Devlet her türlü din, inanç ve mezhebe aynı uzaklıktadır.
Devlet hiç bir din, mezheb yada inancın giderlerini madden yada manevi olarak desteklemez.
Din, mezhep ve inançlar kendi giderlerini kendi mensuplarından karşılarlar.
Her yıl dini veya mezhep gruplarının gelir ve giderlerini devlet, ilgili kurum tarafından denetler ve rapor eder.
Devlet ve milleti ele geçirmek isteyen ve bu amaçla faaliyet gösteren hiç bir din, mezheb yada inanç akımı Türkiye’de TMH açısından hayat bulamaz ve yasaklanır.

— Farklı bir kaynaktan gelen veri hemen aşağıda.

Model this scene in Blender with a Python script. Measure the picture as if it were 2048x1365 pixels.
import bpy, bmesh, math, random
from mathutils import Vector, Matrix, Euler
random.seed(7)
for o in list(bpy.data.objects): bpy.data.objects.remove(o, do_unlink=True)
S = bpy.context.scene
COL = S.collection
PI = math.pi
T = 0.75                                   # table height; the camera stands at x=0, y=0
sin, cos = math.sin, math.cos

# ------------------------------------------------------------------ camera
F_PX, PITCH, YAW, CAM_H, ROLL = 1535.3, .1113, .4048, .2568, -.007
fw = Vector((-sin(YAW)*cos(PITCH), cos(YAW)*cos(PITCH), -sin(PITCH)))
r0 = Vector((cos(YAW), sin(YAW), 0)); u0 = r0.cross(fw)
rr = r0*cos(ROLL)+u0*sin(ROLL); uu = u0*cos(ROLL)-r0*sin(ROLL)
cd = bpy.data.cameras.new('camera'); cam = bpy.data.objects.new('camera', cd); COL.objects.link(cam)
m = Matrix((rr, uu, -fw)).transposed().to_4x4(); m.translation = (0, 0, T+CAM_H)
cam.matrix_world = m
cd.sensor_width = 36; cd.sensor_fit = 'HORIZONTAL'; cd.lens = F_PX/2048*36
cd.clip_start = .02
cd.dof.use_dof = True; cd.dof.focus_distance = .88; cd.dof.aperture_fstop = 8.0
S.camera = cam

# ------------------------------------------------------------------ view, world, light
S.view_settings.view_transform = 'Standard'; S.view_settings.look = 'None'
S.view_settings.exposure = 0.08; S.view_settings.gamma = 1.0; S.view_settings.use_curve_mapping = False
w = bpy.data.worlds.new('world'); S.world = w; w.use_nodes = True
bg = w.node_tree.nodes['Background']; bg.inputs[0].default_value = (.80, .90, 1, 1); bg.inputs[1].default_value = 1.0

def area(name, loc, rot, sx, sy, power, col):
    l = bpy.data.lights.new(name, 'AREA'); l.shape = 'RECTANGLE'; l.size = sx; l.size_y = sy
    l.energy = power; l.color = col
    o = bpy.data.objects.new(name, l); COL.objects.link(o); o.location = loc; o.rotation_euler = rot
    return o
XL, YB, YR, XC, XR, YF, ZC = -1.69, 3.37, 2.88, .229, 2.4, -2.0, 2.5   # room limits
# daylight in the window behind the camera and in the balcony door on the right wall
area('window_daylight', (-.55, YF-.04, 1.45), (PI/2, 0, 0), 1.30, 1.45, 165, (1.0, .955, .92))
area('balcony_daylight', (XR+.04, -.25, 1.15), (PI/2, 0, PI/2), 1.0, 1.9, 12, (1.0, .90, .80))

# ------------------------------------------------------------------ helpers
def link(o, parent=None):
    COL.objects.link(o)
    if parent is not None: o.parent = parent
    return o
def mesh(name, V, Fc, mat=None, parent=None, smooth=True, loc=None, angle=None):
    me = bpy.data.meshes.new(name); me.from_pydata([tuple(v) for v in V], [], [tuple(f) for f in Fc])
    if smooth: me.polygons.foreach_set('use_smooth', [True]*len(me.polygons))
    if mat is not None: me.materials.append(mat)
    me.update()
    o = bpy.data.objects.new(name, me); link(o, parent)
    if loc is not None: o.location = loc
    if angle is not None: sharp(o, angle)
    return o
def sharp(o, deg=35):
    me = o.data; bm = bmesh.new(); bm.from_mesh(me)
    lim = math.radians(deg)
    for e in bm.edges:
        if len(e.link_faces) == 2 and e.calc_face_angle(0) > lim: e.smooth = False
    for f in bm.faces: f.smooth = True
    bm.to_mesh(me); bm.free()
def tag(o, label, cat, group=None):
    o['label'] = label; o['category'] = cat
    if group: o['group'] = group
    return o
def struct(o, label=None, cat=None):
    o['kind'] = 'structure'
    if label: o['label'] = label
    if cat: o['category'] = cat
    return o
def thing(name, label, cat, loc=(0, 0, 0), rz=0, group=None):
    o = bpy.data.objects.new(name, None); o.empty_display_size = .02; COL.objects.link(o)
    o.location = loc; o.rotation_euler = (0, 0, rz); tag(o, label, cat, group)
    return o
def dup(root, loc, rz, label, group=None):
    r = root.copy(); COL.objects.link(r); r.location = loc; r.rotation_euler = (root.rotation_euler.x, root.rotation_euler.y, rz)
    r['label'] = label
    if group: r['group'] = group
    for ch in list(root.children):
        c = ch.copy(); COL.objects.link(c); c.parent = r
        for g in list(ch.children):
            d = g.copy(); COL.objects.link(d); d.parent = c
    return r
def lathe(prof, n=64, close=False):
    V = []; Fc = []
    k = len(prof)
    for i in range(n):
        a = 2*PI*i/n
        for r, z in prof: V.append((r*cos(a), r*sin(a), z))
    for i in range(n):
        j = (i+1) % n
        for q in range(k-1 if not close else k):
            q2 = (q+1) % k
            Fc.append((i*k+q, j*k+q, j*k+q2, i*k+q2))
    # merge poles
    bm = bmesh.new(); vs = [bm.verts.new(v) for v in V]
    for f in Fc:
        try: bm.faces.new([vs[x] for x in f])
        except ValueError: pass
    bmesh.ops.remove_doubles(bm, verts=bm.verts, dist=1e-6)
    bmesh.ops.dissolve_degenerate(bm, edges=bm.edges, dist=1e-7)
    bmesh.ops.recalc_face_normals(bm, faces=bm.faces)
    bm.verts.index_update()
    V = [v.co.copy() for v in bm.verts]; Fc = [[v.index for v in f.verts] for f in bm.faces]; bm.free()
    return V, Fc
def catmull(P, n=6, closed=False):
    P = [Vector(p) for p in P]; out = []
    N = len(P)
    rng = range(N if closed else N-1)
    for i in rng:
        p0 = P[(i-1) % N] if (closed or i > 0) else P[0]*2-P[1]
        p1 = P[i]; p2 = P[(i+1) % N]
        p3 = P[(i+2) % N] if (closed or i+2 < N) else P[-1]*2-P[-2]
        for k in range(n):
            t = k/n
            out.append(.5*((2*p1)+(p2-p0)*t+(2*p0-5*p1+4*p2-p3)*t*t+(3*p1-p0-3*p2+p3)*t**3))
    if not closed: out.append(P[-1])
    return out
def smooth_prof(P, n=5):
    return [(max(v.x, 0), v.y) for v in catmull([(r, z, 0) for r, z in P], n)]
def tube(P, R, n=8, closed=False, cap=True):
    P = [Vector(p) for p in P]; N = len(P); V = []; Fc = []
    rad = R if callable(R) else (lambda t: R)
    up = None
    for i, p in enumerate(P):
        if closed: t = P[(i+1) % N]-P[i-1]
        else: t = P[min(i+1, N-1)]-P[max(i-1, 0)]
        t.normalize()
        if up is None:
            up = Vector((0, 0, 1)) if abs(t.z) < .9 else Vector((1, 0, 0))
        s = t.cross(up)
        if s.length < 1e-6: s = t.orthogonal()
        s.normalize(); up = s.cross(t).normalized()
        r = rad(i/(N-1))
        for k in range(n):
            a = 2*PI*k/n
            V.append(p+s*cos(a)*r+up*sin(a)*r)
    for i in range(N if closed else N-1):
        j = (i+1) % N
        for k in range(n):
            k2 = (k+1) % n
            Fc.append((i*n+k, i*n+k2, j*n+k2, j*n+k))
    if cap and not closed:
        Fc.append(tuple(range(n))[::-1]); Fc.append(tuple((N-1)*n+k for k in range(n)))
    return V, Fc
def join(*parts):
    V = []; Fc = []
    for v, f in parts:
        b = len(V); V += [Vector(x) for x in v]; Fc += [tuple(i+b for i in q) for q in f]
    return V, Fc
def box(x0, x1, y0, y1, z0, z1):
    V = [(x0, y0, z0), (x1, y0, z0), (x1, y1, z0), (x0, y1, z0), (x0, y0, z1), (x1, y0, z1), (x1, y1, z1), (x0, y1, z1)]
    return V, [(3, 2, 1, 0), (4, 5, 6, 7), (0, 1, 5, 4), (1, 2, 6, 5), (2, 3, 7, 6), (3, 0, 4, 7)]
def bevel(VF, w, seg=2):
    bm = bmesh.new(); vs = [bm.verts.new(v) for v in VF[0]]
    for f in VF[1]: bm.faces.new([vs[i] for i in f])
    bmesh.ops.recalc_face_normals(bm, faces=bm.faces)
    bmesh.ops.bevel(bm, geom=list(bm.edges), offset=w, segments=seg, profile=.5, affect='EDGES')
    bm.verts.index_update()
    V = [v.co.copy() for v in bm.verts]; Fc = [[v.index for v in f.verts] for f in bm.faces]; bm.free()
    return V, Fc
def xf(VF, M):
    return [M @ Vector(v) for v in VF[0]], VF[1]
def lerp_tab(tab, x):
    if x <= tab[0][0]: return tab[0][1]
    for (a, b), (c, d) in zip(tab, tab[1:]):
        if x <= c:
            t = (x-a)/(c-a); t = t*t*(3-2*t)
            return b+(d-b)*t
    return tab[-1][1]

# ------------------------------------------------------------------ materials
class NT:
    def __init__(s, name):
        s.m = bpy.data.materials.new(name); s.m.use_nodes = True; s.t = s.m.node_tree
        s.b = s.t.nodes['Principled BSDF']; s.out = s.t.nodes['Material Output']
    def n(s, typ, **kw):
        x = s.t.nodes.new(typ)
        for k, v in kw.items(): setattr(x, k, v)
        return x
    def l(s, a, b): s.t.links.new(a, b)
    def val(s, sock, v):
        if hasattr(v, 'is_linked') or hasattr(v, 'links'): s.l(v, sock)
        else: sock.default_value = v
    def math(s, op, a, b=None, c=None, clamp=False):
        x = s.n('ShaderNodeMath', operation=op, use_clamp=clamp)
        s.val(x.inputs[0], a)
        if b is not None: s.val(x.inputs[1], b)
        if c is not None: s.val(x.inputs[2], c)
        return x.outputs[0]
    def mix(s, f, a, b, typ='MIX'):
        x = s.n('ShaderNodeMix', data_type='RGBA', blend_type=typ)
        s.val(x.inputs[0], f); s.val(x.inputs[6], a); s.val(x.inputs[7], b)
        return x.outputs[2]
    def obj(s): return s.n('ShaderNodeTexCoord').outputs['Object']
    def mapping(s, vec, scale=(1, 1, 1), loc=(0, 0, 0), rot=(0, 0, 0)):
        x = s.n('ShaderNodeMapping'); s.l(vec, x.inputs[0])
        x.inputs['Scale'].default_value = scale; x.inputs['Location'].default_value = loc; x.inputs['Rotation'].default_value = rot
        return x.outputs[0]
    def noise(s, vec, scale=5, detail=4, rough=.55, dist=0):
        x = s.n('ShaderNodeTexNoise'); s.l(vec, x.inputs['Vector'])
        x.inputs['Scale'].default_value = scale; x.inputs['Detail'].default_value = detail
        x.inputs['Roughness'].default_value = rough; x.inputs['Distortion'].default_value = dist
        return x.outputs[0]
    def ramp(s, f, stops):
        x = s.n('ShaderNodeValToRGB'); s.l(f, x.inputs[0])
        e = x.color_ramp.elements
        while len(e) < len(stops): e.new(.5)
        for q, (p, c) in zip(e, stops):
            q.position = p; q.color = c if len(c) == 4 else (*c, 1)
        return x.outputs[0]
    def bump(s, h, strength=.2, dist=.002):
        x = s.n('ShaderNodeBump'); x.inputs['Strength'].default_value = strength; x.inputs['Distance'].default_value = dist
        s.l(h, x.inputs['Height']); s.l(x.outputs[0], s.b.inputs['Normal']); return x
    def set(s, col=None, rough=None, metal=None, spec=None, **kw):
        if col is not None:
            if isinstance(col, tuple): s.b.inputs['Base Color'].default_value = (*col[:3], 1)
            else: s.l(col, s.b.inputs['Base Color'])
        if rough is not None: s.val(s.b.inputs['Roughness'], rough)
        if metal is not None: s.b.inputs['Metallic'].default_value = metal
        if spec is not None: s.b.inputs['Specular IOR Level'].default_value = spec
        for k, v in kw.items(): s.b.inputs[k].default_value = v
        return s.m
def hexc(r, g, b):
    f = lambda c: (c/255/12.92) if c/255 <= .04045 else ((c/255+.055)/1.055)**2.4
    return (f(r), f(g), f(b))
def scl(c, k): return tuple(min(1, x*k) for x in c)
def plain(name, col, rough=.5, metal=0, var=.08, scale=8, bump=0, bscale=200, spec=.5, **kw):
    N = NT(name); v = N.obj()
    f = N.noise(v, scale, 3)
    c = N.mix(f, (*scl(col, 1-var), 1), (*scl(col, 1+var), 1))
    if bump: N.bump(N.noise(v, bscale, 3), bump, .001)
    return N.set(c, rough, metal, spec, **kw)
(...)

Devlet ve millet düşmanı ilan edilir ve mensupları gerekli en ağır cezaya çarptırılır.
Devlet ve millet aleyhine faaliyet gösteren bu konuda kişiler, dini kuruluşlar, tüm kişisel ve kurumsal mal varlıklarına devlet ebediyen el kor.
TMH düşüncesinde Türkiye’de ibadet;
din, mezhep ve inanç olarak sadece Türkçe olarak yapılır. Bütün ritüeller ve kitaplar bir insanın neye inandığını bilmesi açısından Türkçe olmak zorundadır. Türkçe’den başka dil kullanılamaz.
TMH’ye göre;
bir din, mezhep yada inanç diğerinden üstün tutulamaz. Bir birine baskı yapamaz. Dini inanç günlerinde kimse zorlanamaz. Kimse hor görülemez.
Herkes inancında hürdür.
Kamuya açık yerlerde dini, mezhebi ve bir inancı temsil eden semboller kullanılamaz. Özellikle kıyafetler bu konuda üniforma şeklinde giyilemez ve kamusal alanda kullanılamaz.
Dini kamuda yada evde baskı ve propaganda aracı olarak kullanan her kimse, kurum devlet tarafından ağır bir biçimde cezalandırılır.
TMH, bu konuda Türk Milletine en uygun olan Atatürk’ün düşünce yapısındaki laikliği benimser ve uygular.